-- BEGIN PROVIDED MATERIAL --

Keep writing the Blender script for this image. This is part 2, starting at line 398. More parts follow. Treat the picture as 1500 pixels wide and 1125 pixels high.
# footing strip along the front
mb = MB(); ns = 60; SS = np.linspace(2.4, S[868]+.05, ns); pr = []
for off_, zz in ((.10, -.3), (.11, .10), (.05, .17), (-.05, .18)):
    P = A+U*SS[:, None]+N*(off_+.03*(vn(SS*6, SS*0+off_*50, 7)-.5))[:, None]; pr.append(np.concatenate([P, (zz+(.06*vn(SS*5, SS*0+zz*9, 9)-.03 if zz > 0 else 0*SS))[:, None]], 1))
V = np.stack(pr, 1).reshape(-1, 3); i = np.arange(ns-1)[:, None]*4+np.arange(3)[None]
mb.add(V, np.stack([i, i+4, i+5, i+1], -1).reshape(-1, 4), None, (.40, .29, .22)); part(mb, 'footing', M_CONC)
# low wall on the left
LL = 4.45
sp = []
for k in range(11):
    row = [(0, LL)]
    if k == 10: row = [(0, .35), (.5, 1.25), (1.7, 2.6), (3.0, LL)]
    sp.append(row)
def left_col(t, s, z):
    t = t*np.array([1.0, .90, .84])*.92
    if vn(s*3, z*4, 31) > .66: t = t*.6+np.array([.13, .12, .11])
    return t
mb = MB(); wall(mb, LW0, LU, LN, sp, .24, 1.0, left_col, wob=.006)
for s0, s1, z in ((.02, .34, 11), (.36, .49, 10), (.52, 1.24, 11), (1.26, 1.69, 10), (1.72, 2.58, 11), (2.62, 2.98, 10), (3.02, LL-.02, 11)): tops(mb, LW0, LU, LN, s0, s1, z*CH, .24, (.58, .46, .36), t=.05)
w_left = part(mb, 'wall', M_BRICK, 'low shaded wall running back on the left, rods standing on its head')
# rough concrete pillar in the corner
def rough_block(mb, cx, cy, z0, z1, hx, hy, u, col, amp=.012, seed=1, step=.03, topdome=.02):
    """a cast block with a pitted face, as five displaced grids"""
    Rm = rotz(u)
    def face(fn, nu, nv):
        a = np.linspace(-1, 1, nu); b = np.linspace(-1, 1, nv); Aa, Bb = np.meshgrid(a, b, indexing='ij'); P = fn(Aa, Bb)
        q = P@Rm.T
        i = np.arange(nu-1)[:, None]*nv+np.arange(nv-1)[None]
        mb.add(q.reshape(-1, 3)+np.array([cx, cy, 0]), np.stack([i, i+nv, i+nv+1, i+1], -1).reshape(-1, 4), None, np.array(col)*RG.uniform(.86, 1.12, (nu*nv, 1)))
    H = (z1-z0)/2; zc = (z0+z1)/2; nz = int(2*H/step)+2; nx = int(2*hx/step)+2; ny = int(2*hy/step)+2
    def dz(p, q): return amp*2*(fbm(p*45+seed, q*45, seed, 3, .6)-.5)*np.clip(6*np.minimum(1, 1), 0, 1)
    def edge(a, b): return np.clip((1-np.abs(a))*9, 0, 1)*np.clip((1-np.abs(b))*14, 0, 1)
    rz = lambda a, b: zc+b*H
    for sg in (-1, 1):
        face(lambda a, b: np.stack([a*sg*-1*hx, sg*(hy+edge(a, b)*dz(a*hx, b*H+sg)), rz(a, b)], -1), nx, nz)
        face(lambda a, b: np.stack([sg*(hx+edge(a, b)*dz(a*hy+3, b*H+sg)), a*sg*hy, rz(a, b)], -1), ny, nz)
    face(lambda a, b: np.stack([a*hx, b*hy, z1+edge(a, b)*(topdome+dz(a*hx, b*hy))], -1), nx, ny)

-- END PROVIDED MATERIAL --

WHAT TO DO:
Write the data out again in full and exactly.

TASK OUTPUT:
Keep writing the Blender script for this image. This is part 2, starting at line 398. More parts follow. Treat the picture as 1500 pixels wide and 1125 pixels high.
# footing strip along the front
mb = MB(); ns = 60; SS = np.linspace(2.4, S[868]+.05, ns); pr = []
for off_, zz in ((.10, -.3), (.11, .10), (.05, .17), (-.05, .18)):
    P = A+U*SS[:, None]+N*(off_+.03*(vn(SS*6, SS*0+off_*50, 7)-.5))[:, None]; pr.append(np.concatenate([P, (zz+(.06*vn(SS*5, SS*0+zz*9, 9)-.03 if zz > 0 else 0*SS))[:, None]], 1))
V = np.stack(pr, 1).reshape(-1, 3); i = np.arange(ns-1)[:, None]*4+np.arange(3)[None]
mb.add(V, np.stack([i, i+4, i+5, i+1], -1).reshape(-1, 4), None, (.40, .29, .22)); part(mb, 'footing', M_CONC)
# low wall on the left
LL = 4.45
sp = []
for k in range(11):
    row = [(0, LL)]
    if k == 10: row = [(0, .35), (.5, 1.25), (1.7, 2.6), (3.0, LL)]
    sp.append(row)
def left_col(t, s, z):
    t = t*np.array([1.0, .90, .84])*.92
    if vn(s*3, z*4, 31) > .66: t = t*.6+np.array([.13, .12, .11])
    return t
mb = MB(); wall(mb, LW0, LU, LN, sp, .24, 1.0, left_col, wob=.006)
for s0, s1, z in ((.02, .34, 11), (.36, .49, 10), (.52, 1.24, 11), (1.26, 1.69, 10), (1.72, 2.58, 11), (2.62, 2.98, 10), (3.02, LL-.02, 11)): tops(mb, LW0, LU, LN, s0, s1, z*CH, .24, (.58, .46, .36), t=.05)
w_left = part(mb, 'wall', M_BRICK, 'low shaded wall running back on the left, rods standing on its head')
# rough concrete pillar in the corner
def rough_block(mb, cx, cy, z0, z1, hx, hy, u, col, amp=.012, seed=1, step=.03, topdome=.02):
    """a cast block with a pitted face, as five displaced grids"""
    Rm = rotz(u)
    def face(fn, nu, nv):
        a = np.linspace(-1, 1, nu); b = np.linspace(-1, 1, nv); Aa, Bb = np.meshgrid(a, b, indexing='ij'); P = fn(Aa, Bb)
        q = P@Rm.T
        i = np.arange(nu-1)[:, None]*nv+np.arange(nv-1)[None]
        mb.add(q.reshape(-1, 3)+np.array([cx, cy, 0]), np.stack([i, i+nv, i+nv+1, i+1], -1).reshape(-1, 4), None, np.array(col)*RG.uniform(.86, 1.12, (nu*nv, 1)))
    H = (z1-z0)/2; zc = (z0+z1)/2; nz = int(2*H/step)+2; nx = int(2*hx/step)+2; ny = int(2*hy/step)+2
    def dz(p, q): return amp*2*(fbm(p*45+seed, q*45, seed, 3, .6)-.5)*np.clip(6*np.minimum(1, 1), 0, 1)
    def edge(a, b): return np.clip((1-np.abs(a))*9, 0, 1)*np.clip((1-np.abs(b))*14, 0, 1)
    rz = lambda a, b: zc+b*H
    for sg in (-1, 1):
        face(lambda a, b: np.stack([a*sg*-1*hx, sg*(hy+edge(a, b)*dz(a*hx, b*H+sg)), rz(a, b)], -1), nx, nz)
        face(lambda a, b: np.stack([sg*(hx+edge(a, b)*dz(a*hy+3, b*H+sg)), a*sg*hy, rz(a, b)], -1), ny, nz)
    face(lambda a, b: np.stack([a*hx, b*hy, z1+edge(a, b)*(topdome+dz(a*hx, b*hy))], -1), nx, ny)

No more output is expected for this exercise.